Putin son olarak “Türkiye yaptığına pişman olacak” dedi. Türk ve Rus dışişleri bakanlarının görüşmesinden önce sarf edilen bu cümle, görüşmenin nasıl geçeceğini de açıklıyordu.
ABD ve Avrupa’nın büyükleri ise, IŞİD’e karşı Türkiye ile işbirliğini geliştirme faaliyetlerine devam ediyorlar.
İngiltere’nin uçaklarıyla katılması, Almanya’nın kara birliği göndermeye karar vermesiyle birlikte Batı bölgedeki askeri varlığını güçlendirirken buna Rusya’dan herhangi bir itiraz da gelmiyor.
Batı’nın Suriye’deki Rus varlığına itirazı yok, Rusya’nın da Batı’nın IŞİD’e karşı askeri faaliyetlerine itirazı yok.
Şu andaki mesele IŞİD ve Suriye meselesiyse Batı ile Rusya aynı noktadadırlar ve birinci ortak hedef IŞİD’in tasfiyesidir,
Batı bu tasfiye için Türkiye’nin işbirliğini zorunlu görüyor ve başından bu yana aynı çizgiyi izlerken Rusya biraz daha mesafeli duruyordu.
Görüntü Batı ile Rusya arasında bir “iş bölümü” yapıldığı izlenimi vermektedir.

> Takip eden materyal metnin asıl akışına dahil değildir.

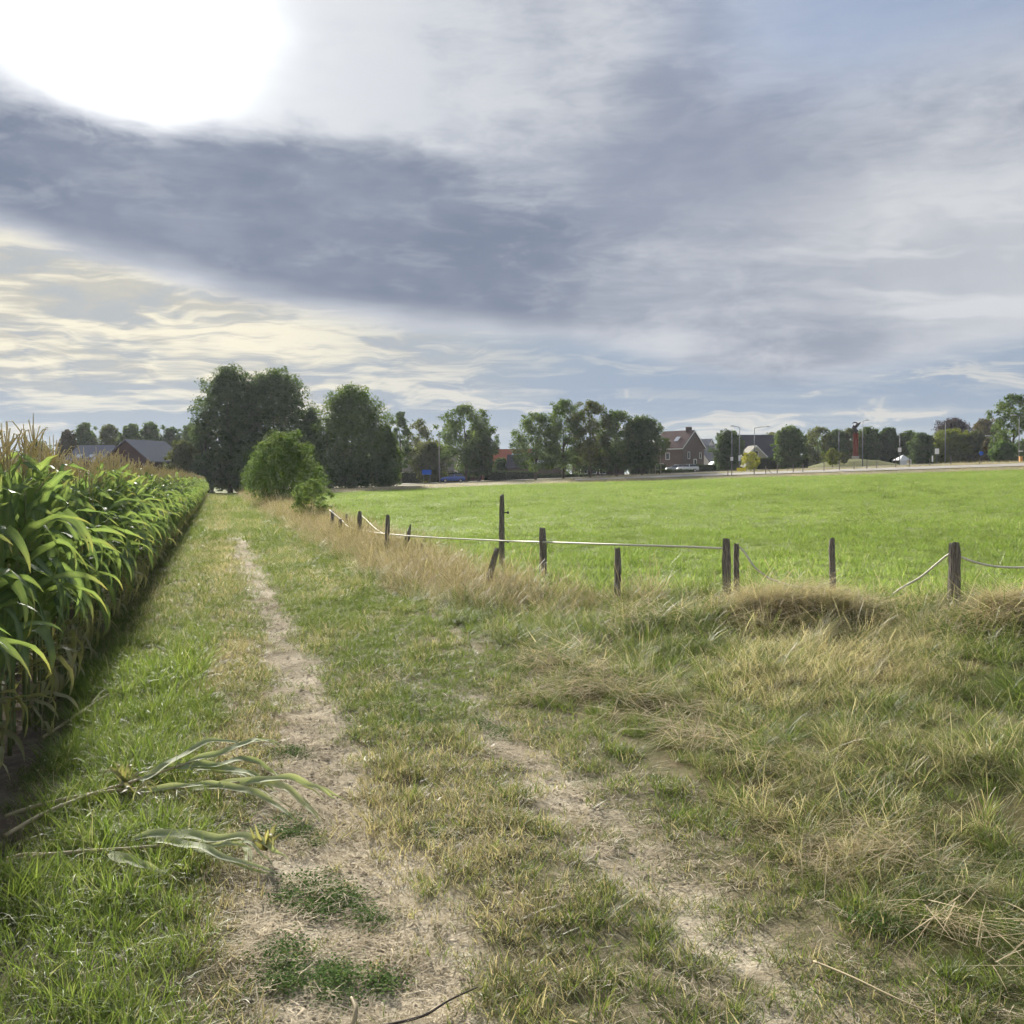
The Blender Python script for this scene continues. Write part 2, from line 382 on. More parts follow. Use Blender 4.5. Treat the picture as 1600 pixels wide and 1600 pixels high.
def build_ground():
    def axis(parts):
        a = [np.arange(s, e, d) for s, e, d in parts]; return np.unique(np.concatenate(a + [[parts[-1][1]]]))
    U = axis([(-3000, -400, 400), (-400, -100, 50), (-100, -20, 10), (-20, -3, 2), (-3, -1.5, .3), (-1.5, 3, .1), (3, 12, .2), (12, 30, 1), (30, 160, 4), (160, 400, 30), (400, 3000, 400)])
    W = axis([(-400, -20, 40), (-20, 0, 2), (0, 2, .4), (2, 14, .15), (14, 30, .5), (30, 80, 2), (80, 220, 4), (220, 500, 40), (500, 4000, 500)])
    uu, ww = np.meshgrid(U, W); x, y = uw2xy(uu, ww); z = zt(x, y)
    nx = len(U); ny = len(W); V = np.stack([x.ravel(), y.ravel(), z.ravel()], 1)
    i = np.arange(ny - 1)[:, None] * nx + np.arange(nx - 1)[None]; Fq = np.stack([i, i + 1, i + nx + 1, i + nx], -1).reshape(-1, 4)
    uc = ((U[1:] + U[:-1]) / 2)[None].repeat(ny - 1, 0).ravel(); wc = ((W[1:] + W[:-1]) / 2)[:, None].repeat(nx - 1, 1).ravel()
    xc, yc = uw2xy(uc, wc)
    ye = np.interp(xc, [-80, -22, 0, 67, 150], [95, 114, 146, 139, 136])
    yev = np.interp(x, [-80, -22, 0, 67, 150], [95, 114, 146, 139, 136]).ravel()
    uf, wf = uu.ravel(), ww.ravel()
    gw = np.interp(uf, MB_U, MB_W)
    mead = sst(uf, 4.1, 4.6) * sst(wf - gw, -.4, .6) * (1 - sst(V[:, 1] - yev, -1, 1.5))
    bank = sst(V[:, 1] - yev, -1, 1.5) * sst(uf, 3, 8)
    zone = np.where(uc < -1.1, 0, np.where(yc > ye + .7, 4, np.where(in_meadow(uc, wc), 3, np.where(uc < 2.45, 1, 2))))
    zone = np.where((wc > 150) | (wc < -20) | (uc < -60), 4, zone)
    names = ['crop_soil', 'dirt_track', 'grass_verge', 'meadow', 'ground']
    for k, nme in enumerate(names):
        f = Fq[zone == k]; used, inv = np.unique(f, return_inverse=True)
        me = np_mesh(nme, V[used], inv.reshape(-1, 4), M['ground'], {'meadow': mead[used], 'bank': bank[used]}, smooth=True)
        tag(link(bpy.data.objects.new(nme, me)), kind='structure')
build_ground()

# road and cycle path beyond the meadow
def ribbon(name, line, width, m, lift=.02, kind='structure'):
    b = MB(); n = len(line); V = []
    for i, (x, y) in enumerate(line):
        a = line[max(i - 1, 0)]; c = line[min(i + 1, n - 1)]; d = Vector((c[0] - a[0], c[1] - a[1], 0)).normalized(); pn = Vector((-d.y, d.x, 0))
        for s in (-.5, .5):
            q = Vector((x, y, 0)) + pn * width * s; V.append((q.x, q.y, Z(q.x, q.y) + lift))
    b.add(V, [(2*i, 2*i+1, 2*i+3, 2*i+2) for i in range(n - 1)]); return tag(b.build(name, m), kind=kind)
M['asphalt'] = simple('asphalt', (.16, .155, .15), .9, .2, var=.2, scale=.6)
M['concrete'] = simple('concrete_path', (.40, .37, .33), .9, .2, var=.15, scale=.5)
xs = np.linspace(-30, 140, 40)
ribbon('cycle_path', [(x, float(np.interp(x, [-80, -22, 0, 67, 150], [95, 114, 146, 139, 136])) + 5.6) for x in xs if x > 6], 2.2, M['concrete'], .09)
ribbon('road', [(x, 176) for x in xs], 7.0, M['asphalt'], .06)

# ------------------------------------------------------------------ trees, shrubs, hedges
def leaf_cloud(cent, nrm, size, aspect=.6, tone=None, droop=0.0):
    n = len(cent); nr = nrm + rng.normal(0, .55, (n, 3)); nr /= np.linalg.norm(nr, axis=1, keepdims=True) + 1e-9
    t = rng.normal(0, 1, (n, 3)); t[:, 2] -= droop; t -= nr * (t * nr).sum(1, keepdims=True); t /= np.linalg.norm(t, axis=1, keepdims=True) + 1e-9
    b = np.cross(nr, t); s = (size * rng.uniform(.6, 1.35, n))[:, None]
    V = np.stack([cent - t * s * .5, cent + b * s * aspect * .5 + nr * s * .08, cent + t * s * .5, cent - b * s * aspect * .5 + nr * s * .08], 1).reshape(-1, 3)
    Fq = np.arange(4 * n).reshape(n, 4)
    r = rng.uniform(0, 1, n) if tone is None else np.clip(tone + rng.normal(0, .18, n), 0, .99)
    return V, Fq, np.repeat(r, 4)
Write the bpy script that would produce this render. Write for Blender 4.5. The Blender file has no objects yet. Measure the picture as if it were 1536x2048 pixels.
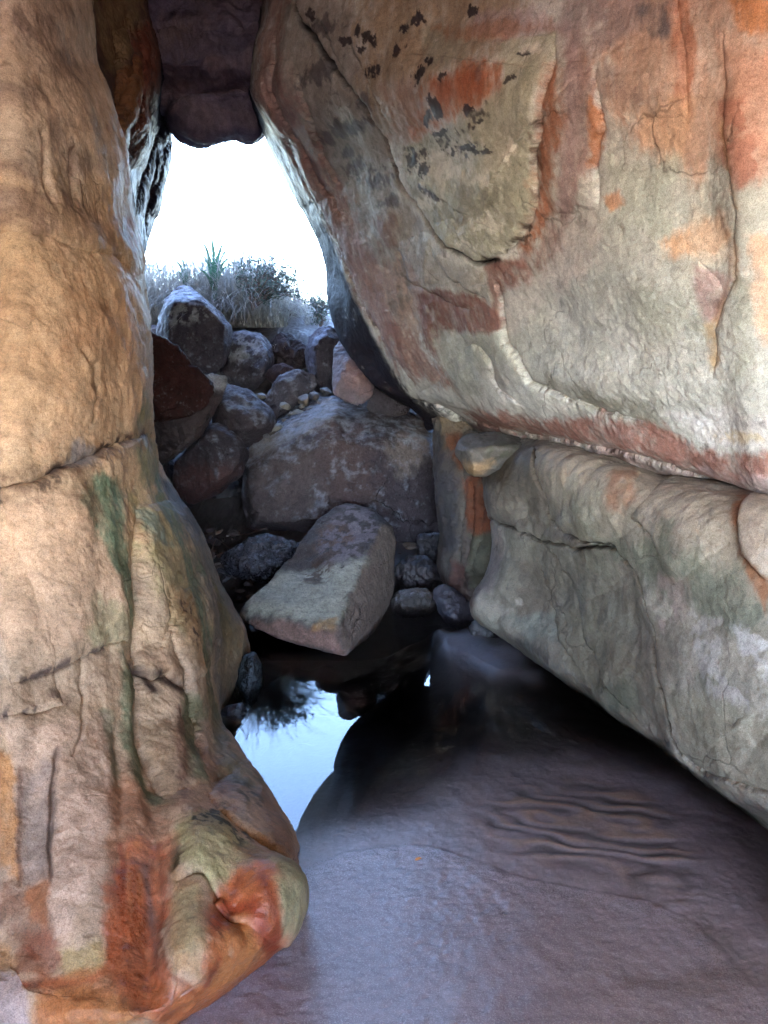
import bpy, bmesh, math, random, time
import numpy as np
from mathutils import Vector
T0 = time.time()
rng = np.random.default_rng(7)
random.seed(7)
sc = bpy.context.scene
COL = sc.collection

# ------------------------------------------------------------------ camera
F = 1547.0            # focal length in photo pixels (1536 x 2048)
PITCH = math.radians(12.0)
CAMH = 1.5
SP, CP = math.sin(PITCH), math.cos(PITCH)
STEP = 2.0            # mesh spacing in photo pixels
cd = bpy.data.cameras.new('camera'); cam = bpy.data.objects.new('camera', cd); COL.objects.link(cam)
cam.location = (0, 0, CAMH); cam.rotation_euler = (math.pi/2 - PITCH, 0, 0)
cd.sensor_fit = 'VERTICAL'; cd.sensor_height = 24.0; cd.lens = 24.0*F/2048.0
cd.clip_start = 0.02; cd.clip_end = 2000
sc.camera = cam

def P(px, py, d):
    a = (px-768.0)/F; b = (1024.0-py)/F
    return np.array((a*d, d*(b*SP+CP), CAMH + d*(b*CP-SP)))
def proj(V):
    x = V[:, 0]; y = V[:, 1]; z = V[:, 2]-CAMH
    d = y*CP - z*SP; u = y*SP + z*CP
    ok = d > 0.15
    dd = np.where(ok, d, 1.0)
    px = np.where(ok, 768+F*x/dd, -9999.0); py = np.where(ok, 1024-F*u/dd, -9999.0)
    return px, py, d

# ------------------------------------------------------------------ noise
_perm = rng.permutation(256); _perm = np.concatenate([_perm, _perm, _perm])
_g = rng.normal(size=(256, 3)); _g /= np.linalg.norm(_g, axis=1)[:, None]
def perlin(p):
    i = np.floor(p).astype(np.int64); f = p - i; i &= 255
    w = f*f*f*(f*(f*6-15)+10)
    out = 0
    for dx in (0, 1):
        wx = w[:, 0] if dx else 1-w[:, 0]
        for dy in (0, 1):
            wy = w[:, 1] if dy else 1-w[:, 1]
            for dz in (0, 1):
                wz = w[:, 2] if dz else 1-w[:, 2]
                h = _perm[_perm[_perm[i[:, 0]+dx]+i[:, 1]+dy]+i[:, 2]+dz]
                g = _g[h]
                dot = g[:, 0]*(f[:, 0]-dx)+g[:, 1]*(f[:, 1]-dy)+g[:, 2]*(f[:, 2]-dz)
                out = out + wx*wy*wz*dot
    return out*1.5
def fbm(p, octs=4, gain=0.5, lac=2.03, off=0.0, mode=''):
    p = p + off; a = 1.0; s = 0; t = 0
    for _ in range(octs):
        n = perlin(p)
        if mode == 'ridge': n = 1-2*np.abs(n)
        elif mode == 'billow': n = 2*np.abs(n)-.6
        s = s + a*n; t += a; a *= gain; p = p*lac+17.3
    return s/t
def sstep(a, b, x):
    t = np.clip((x-a)/(b-a), 0, 1); return t*t*(3-2*t)
def lin(c):
    c = np.array(c, float)/255.0
    return np.where(c <= .04045, c/12.92, ((c+.055)/1.055)**2.4)

def poly_sd(px, py, poly):
    """signed distance, positive inside"""
    q = np.array(poly, float); n = len(q)
    best = np.full(px.shape, 1e18); ins = np.zeros(px.shape, bool)
    for k in range(n):
        a = q[k]; b = q[(k+1) % n]; e = b-a
        wx = px-a[0]; wy = py-a[1]
        t = np.clip((wx*e[0]+wy*e[1])/(e@e+1e-9), 0, 1)
        dx = wx-e[0]*t; dy = wy-e[1]*t
        best = np.minimum(best, dx*dx+dy*dy)
        c = ((a[1] <= py) & (b[1] > py)) | ((b[1] <= py) & (a[1] > py))
        with np.errstate(divide='ignore', invalid='ignore'):
            xi = a[0]+(py-a[1])*e[0]/(e[1] if e[1] != 0 else 1e-9)
        ins ^= c & (px < xi)
    d = np.sqrt(best)
    return np.where(ins, d, -d)
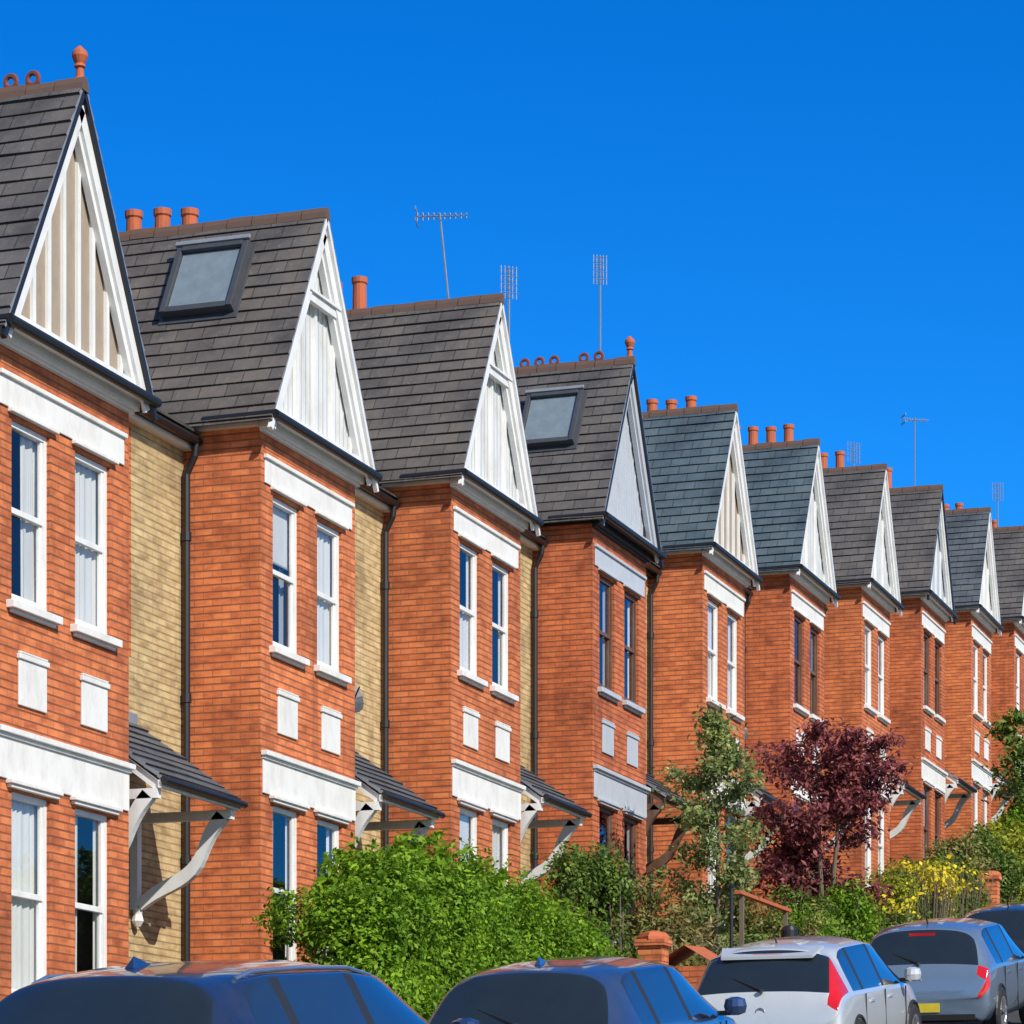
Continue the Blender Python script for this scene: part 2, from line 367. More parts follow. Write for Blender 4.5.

Ve Türkiye için Batı “iyi polis”, Rusya “kötü polis” pozisyonuna gelmiştir.
Batı Türkiye ile sürekli görüşmekte ve yeni işbirliği alanları açmaya çalışmaktadır. Rusya ise Türkiye’yi sıkıntıya sokacak bütün adımları atmaktadır.
Rusya’nın hattı, bir hava sahası ihlali ve uçak düşürülmesinin çok daha ilerisinde bir “toplu hesap görme” noktasına epeyce yaklaşmıştır.
Moskova sözcüleri, hedefe doğrudan Cumhurbaşkanı Erdoğan ve yakınlarını koyarken, Putin’in “Türk halkıyla sorunumuz yok” demesi de belli bir pozisyon göstermektedir.
Rusya siyasi hedefini daraltırken Batı’dan bir ön onay almış olması veya fırsat ortaya çıktığında “mesafeli durma” vaadi almış olması akla gelen sorulardan biridir.
Rusya Erdoğan üzerinden bir “toplu siyasi hesap görme” noktasına ilerlerken, bunun için ABD ve Avrupa’nın en azından gözlerini kapamasına ihtiyacı vardır.
ABD ve Avrupa’nın uçak krizi ertesinde Ankara’nın yanında açık olarak durduğunu söylemek zordur. ABD’nin ve NATO’nun açıklamaları da genel ve her duruma uyacak sözlerin ötesinde değildir.
Türkiye açısından ise, Azerbaycan ve Katar’ın doğalgaz vaatleri günü kurtarabilir, ama derde deva çözümler değildir.